▸ Set problem:
Will you return, word for word, only the lines from the top of the data below down to and including the one with "random.seed(7)"?

▸ Dataset extract:
────────────────
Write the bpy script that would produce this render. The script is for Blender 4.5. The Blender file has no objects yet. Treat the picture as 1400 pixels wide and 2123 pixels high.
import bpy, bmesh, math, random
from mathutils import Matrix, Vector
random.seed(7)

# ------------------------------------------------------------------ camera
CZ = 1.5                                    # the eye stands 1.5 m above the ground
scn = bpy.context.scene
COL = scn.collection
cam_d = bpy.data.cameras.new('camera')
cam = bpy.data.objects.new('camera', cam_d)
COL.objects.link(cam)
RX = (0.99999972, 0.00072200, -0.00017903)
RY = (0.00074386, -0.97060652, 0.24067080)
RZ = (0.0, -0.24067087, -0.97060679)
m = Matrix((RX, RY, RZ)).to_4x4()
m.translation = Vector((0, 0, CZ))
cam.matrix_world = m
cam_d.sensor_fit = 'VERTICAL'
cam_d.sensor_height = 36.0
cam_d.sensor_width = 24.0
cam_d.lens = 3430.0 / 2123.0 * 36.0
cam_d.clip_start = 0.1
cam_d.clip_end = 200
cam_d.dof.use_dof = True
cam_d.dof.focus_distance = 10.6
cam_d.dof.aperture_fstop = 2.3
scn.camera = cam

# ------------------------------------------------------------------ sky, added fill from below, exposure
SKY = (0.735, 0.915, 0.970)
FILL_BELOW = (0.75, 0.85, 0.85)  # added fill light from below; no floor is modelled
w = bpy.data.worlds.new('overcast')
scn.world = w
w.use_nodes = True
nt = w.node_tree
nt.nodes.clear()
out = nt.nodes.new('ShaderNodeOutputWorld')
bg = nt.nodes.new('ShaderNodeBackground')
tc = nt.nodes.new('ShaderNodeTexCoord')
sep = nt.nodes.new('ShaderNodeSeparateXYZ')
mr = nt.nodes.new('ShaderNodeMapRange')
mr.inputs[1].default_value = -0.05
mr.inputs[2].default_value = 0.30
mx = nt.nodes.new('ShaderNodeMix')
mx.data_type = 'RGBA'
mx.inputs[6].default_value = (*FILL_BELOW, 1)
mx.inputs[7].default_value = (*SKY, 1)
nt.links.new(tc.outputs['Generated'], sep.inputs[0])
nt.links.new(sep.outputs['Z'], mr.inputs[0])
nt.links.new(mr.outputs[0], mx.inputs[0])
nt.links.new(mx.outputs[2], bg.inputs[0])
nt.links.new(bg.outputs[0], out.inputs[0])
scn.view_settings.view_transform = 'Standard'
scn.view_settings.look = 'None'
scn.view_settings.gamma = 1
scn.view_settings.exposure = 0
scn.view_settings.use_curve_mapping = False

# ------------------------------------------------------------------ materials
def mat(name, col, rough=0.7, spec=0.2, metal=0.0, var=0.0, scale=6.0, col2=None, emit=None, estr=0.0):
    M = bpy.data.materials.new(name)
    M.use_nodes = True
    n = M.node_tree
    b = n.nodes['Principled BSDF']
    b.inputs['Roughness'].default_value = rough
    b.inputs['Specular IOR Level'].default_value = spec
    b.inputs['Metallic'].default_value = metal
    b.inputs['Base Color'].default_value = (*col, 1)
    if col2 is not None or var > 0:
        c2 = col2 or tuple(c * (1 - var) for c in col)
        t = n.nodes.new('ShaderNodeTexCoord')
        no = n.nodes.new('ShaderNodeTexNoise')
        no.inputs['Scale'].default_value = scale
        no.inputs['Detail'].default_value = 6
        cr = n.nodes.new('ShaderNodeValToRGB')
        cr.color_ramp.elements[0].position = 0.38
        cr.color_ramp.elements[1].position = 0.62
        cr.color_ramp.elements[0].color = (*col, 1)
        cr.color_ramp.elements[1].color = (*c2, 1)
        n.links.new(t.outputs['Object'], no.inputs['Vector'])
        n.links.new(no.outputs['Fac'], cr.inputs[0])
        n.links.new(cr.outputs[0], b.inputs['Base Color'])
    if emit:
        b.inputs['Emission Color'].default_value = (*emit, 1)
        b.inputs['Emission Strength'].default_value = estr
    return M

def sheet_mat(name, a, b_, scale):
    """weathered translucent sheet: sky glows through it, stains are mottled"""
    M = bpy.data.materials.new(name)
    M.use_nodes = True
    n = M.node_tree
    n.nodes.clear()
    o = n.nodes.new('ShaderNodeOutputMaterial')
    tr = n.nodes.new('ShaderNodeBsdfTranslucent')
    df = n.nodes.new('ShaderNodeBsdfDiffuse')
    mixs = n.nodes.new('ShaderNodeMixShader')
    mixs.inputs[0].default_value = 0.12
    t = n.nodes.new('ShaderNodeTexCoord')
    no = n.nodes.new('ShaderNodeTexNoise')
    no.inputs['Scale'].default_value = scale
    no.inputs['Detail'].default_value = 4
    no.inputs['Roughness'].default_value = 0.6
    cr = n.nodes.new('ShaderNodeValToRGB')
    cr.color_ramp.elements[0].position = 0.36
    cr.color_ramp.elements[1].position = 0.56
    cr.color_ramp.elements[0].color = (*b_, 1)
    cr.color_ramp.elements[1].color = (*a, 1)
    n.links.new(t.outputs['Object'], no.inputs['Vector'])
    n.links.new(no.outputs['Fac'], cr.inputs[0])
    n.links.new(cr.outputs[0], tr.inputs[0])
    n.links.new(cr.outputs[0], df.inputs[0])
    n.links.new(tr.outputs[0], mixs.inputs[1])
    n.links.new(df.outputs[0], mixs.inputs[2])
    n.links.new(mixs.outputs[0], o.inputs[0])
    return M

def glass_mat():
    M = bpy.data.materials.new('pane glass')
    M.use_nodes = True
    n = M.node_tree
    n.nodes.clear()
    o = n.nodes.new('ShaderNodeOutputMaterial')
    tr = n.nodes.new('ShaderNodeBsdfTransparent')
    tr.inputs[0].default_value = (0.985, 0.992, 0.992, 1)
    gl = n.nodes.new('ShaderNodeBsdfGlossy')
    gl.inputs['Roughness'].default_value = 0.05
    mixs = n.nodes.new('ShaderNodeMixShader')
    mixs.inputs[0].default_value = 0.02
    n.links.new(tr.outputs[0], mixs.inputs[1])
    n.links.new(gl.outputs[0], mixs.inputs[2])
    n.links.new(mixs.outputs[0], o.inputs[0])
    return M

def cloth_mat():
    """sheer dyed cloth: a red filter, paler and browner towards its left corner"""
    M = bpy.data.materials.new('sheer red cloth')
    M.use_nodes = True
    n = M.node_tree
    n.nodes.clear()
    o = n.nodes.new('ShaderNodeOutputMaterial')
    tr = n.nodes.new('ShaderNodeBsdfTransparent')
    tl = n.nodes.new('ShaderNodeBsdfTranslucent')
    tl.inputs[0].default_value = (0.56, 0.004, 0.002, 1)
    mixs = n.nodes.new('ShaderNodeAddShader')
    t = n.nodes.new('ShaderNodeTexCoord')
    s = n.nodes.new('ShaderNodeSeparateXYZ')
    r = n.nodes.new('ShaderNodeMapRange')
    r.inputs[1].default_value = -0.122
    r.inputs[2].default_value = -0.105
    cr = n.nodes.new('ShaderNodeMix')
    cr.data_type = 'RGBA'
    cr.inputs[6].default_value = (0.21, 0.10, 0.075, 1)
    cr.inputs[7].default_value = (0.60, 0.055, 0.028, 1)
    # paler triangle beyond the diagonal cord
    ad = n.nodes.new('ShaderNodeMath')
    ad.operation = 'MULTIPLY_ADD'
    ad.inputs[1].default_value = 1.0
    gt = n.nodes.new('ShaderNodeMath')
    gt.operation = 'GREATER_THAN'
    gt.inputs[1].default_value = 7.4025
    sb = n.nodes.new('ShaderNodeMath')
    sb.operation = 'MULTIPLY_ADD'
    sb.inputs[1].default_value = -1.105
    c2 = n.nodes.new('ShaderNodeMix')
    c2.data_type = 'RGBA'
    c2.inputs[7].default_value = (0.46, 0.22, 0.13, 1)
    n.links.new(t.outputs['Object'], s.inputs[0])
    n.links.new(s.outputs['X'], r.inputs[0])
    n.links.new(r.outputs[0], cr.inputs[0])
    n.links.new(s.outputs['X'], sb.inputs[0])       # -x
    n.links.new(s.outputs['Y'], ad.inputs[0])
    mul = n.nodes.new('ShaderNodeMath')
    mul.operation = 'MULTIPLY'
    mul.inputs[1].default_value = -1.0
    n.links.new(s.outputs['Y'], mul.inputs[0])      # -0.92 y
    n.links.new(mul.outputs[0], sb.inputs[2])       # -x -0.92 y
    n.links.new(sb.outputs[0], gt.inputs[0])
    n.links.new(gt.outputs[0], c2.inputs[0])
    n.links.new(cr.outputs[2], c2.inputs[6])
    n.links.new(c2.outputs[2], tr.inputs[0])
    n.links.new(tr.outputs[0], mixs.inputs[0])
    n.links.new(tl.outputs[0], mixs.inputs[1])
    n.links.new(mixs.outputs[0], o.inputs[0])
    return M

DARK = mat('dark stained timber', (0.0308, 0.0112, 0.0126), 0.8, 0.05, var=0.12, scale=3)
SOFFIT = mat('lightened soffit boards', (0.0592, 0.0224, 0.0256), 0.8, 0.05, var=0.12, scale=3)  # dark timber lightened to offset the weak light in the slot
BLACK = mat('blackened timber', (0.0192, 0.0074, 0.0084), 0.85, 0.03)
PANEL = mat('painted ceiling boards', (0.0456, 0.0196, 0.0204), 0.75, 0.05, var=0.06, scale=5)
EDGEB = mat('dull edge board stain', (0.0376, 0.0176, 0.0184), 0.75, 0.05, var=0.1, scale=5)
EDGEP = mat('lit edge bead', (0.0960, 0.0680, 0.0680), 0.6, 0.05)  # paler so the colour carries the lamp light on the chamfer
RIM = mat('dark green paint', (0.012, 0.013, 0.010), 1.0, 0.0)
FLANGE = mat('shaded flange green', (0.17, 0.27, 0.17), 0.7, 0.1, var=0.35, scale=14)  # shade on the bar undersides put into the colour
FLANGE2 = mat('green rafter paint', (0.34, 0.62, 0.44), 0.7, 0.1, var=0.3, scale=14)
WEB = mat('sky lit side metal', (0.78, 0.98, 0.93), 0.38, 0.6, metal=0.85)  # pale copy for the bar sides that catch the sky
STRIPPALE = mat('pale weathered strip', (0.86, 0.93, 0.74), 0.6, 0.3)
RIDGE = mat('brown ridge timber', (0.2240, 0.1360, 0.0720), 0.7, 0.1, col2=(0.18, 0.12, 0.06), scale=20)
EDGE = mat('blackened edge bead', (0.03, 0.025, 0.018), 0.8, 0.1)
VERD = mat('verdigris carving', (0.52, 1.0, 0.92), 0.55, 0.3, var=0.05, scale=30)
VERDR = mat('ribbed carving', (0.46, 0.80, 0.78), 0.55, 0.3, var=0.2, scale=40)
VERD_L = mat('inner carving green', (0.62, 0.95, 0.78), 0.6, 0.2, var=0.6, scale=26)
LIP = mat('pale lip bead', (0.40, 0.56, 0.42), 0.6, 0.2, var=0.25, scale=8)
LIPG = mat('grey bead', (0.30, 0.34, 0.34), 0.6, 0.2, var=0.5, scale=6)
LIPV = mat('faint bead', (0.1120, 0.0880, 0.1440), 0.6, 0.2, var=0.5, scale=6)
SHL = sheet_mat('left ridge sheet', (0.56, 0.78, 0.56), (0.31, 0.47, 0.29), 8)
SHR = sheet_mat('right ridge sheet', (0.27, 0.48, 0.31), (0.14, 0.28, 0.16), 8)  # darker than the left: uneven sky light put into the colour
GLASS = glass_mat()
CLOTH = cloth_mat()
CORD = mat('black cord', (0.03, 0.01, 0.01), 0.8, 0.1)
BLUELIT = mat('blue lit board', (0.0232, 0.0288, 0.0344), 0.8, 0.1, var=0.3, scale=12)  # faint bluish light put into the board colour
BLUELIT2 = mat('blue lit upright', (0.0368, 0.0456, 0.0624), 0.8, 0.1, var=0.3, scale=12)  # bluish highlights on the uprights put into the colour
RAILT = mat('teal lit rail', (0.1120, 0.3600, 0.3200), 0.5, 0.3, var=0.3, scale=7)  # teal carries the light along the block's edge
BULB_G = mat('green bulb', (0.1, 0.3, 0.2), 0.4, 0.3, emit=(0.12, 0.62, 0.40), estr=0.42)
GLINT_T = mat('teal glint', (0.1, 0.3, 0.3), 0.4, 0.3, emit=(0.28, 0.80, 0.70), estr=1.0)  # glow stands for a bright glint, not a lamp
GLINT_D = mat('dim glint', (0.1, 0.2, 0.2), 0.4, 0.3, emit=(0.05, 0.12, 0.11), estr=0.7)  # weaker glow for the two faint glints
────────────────
▸ Result:
Write the bpy script that would produce this render. The script is for Blender 4.5. The Blender file has no objects yet. Treat the picture as 1400 pixels wide and 2123 pixels high.
import bpy, bmesh, math, random
from mathutils import Matrix, Vector
random.seed(7)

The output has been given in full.